§ **What is asked**
Write out again, exactly as they appear, the lines from the line with "Generate a Blender" through the line with "col = sc.collection". Do not include any pictures.

>> BEGIN Record list

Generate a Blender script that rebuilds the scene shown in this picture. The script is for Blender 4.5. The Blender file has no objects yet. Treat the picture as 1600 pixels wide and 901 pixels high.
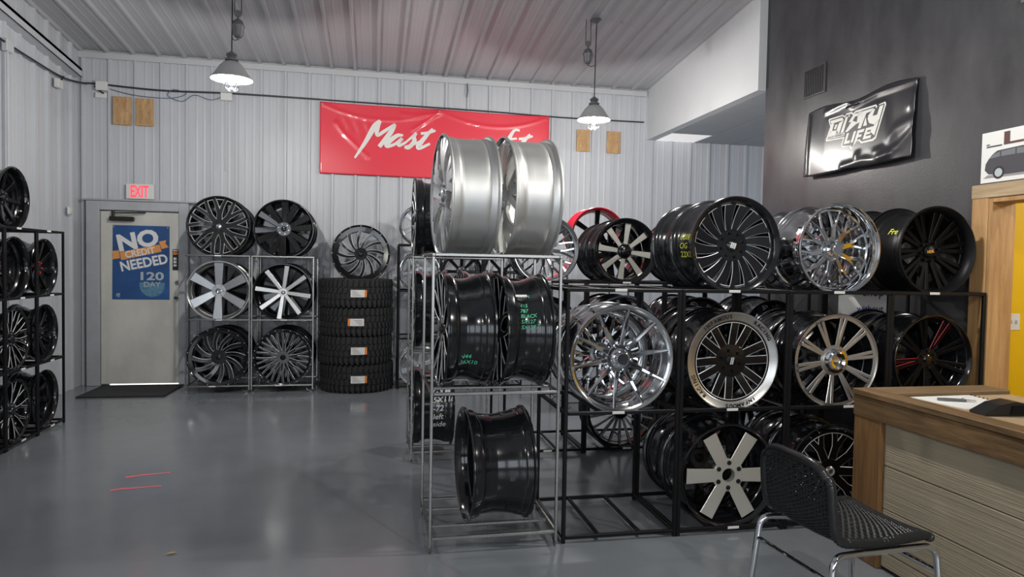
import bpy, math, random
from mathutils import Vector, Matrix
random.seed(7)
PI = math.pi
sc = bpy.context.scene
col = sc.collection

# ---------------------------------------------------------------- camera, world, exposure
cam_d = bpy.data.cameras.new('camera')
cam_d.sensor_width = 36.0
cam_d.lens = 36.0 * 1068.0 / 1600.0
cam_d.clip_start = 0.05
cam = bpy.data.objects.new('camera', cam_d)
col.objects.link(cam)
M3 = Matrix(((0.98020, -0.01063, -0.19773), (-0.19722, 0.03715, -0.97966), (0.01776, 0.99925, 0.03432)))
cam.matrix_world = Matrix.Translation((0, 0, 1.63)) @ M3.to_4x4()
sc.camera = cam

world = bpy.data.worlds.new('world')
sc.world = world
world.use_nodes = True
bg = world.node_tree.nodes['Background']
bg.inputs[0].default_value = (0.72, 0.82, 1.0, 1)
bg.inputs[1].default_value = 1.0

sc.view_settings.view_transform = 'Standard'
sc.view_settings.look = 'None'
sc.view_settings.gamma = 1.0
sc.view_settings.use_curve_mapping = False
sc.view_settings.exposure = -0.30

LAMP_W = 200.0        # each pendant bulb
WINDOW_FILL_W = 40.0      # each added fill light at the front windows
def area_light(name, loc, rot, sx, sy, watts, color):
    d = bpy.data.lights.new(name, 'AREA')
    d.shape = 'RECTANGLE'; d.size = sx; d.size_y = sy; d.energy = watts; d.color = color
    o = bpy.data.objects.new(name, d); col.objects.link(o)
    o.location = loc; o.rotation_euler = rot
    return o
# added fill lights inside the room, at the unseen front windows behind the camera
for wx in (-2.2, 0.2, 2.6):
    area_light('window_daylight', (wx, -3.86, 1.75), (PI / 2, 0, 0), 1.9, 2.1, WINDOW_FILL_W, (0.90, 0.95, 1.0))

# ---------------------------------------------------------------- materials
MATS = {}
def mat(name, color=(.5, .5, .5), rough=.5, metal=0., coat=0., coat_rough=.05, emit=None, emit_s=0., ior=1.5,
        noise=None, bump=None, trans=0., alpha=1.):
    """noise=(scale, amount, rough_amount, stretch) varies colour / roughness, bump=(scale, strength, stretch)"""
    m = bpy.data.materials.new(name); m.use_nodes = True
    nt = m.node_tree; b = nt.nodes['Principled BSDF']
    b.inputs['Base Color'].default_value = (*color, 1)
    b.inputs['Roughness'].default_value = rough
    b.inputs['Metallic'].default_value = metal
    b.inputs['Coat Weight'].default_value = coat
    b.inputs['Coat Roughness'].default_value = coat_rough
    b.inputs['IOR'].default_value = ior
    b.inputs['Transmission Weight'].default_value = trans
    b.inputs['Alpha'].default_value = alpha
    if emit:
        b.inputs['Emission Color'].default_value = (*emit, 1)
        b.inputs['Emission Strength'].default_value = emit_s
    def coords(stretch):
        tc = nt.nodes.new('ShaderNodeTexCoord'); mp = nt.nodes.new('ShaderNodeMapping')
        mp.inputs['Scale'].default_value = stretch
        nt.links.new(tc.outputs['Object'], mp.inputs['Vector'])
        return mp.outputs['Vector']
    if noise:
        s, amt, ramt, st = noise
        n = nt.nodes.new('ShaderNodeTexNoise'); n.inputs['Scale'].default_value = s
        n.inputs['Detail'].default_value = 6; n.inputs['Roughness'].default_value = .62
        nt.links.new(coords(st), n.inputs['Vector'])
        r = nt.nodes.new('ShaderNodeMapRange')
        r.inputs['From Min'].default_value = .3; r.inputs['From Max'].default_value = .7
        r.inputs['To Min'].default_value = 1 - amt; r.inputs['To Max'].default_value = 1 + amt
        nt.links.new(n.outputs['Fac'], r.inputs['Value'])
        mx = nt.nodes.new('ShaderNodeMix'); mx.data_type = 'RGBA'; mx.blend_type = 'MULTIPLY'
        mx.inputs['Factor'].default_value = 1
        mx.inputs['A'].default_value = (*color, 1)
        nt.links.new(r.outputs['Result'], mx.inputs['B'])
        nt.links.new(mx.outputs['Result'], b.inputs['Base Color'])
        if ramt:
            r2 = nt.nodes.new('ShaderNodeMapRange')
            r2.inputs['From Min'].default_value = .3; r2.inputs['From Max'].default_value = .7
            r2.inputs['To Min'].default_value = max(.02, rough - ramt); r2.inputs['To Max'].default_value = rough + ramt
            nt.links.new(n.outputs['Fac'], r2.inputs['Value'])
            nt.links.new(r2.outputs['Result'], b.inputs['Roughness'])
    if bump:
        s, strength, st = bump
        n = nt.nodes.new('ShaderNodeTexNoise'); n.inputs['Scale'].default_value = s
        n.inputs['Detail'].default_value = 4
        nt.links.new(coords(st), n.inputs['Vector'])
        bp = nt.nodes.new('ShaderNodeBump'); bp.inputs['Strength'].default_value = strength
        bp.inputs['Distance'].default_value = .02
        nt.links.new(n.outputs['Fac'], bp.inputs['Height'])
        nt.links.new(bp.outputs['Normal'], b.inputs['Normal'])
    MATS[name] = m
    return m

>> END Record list
>> BEGIN Record list

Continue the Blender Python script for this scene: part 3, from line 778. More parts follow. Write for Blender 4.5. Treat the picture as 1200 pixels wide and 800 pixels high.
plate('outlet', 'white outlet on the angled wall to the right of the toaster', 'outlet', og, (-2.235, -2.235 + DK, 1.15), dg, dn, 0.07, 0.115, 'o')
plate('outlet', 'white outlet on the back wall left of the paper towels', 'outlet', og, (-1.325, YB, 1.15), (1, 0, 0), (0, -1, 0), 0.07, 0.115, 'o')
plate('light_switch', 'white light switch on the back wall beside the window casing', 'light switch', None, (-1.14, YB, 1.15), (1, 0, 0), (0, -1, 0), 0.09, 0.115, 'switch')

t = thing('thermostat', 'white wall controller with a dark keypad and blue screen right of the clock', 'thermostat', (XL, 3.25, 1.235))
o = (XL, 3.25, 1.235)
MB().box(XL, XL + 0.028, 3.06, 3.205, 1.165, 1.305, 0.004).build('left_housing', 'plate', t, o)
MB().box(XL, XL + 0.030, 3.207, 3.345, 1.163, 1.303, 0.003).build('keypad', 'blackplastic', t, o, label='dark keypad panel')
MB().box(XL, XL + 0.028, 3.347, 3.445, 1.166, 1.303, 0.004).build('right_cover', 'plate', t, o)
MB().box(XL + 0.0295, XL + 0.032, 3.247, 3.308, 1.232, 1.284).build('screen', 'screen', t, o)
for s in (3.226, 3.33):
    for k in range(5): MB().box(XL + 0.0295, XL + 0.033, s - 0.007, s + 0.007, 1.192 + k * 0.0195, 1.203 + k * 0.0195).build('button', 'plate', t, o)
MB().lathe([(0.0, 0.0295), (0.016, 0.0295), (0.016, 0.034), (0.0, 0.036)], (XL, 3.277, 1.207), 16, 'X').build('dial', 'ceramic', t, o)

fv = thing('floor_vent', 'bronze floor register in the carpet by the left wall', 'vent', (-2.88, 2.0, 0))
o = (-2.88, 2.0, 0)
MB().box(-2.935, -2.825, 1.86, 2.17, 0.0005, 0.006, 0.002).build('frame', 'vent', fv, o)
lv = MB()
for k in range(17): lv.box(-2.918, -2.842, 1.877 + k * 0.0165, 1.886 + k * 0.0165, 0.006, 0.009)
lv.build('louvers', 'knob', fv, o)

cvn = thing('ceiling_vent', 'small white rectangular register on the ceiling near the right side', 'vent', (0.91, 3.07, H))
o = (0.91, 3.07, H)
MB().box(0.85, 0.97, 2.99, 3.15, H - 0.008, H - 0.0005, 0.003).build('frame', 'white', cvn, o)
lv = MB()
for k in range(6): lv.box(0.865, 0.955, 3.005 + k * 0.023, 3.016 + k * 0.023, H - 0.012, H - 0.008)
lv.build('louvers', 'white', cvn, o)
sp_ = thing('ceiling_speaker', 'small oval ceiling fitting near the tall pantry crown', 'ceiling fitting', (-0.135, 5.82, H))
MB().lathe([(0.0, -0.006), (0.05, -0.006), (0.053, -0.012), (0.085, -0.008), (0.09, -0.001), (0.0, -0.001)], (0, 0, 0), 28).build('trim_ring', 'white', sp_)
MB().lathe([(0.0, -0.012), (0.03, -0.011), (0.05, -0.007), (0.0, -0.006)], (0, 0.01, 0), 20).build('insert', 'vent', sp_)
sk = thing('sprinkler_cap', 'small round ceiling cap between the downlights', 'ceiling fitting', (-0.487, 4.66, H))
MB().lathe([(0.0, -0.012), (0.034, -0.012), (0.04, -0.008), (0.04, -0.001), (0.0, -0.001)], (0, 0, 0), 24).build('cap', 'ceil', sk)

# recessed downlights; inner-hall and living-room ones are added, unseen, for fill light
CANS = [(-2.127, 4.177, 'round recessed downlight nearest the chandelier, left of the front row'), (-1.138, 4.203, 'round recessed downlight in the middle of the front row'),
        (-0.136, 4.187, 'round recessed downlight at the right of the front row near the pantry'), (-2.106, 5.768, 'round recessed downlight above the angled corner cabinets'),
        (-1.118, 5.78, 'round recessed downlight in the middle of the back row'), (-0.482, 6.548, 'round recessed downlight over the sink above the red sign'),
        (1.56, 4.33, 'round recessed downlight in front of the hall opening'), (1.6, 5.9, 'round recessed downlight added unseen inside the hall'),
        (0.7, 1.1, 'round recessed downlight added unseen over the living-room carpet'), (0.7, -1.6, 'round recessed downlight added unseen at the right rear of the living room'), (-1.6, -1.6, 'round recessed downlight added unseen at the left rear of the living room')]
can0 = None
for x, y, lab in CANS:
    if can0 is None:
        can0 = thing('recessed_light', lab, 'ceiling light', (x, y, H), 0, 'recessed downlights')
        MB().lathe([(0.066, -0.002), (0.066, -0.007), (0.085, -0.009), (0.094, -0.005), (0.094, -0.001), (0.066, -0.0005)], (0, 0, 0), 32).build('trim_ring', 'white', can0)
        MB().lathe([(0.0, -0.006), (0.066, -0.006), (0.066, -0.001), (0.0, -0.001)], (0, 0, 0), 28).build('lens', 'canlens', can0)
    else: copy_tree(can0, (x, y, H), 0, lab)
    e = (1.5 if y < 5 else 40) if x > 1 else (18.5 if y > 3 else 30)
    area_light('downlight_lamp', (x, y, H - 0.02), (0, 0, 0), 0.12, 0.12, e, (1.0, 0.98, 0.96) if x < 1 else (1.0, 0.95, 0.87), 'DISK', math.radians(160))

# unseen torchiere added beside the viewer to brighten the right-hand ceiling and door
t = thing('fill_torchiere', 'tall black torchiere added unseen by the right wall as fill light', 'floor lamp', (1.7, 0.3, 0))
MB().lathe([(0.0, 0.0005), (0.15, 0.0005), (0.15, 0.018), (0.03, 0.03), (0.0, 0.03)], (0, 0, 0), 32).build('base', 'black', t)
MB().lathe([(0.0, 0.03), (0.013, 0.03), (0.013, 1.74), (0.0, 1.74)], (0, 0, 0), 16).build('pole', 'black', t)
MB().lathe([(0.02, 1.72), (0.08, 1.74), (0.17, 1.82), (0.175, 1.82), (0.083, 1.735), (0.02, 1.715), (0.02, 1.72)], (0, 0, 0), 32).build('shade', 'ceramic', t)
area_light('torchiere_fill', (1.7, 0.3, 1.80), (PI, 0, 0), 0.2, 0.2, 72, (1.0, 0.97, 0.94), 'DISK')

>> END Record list

§ **Result of the task**
Generate a Blender script that rebuilds the scene shown in this picture. The script is for Blender 4.5. The Blender file has no objects yet. Treat the picture as 1600 pixels wide and 901 pixels high.
import bpy, math, random
from mathutils import Vector, Matrix
random.seed(7)
PI = math.pi
sc = bpy.context.scene
col = sc.collection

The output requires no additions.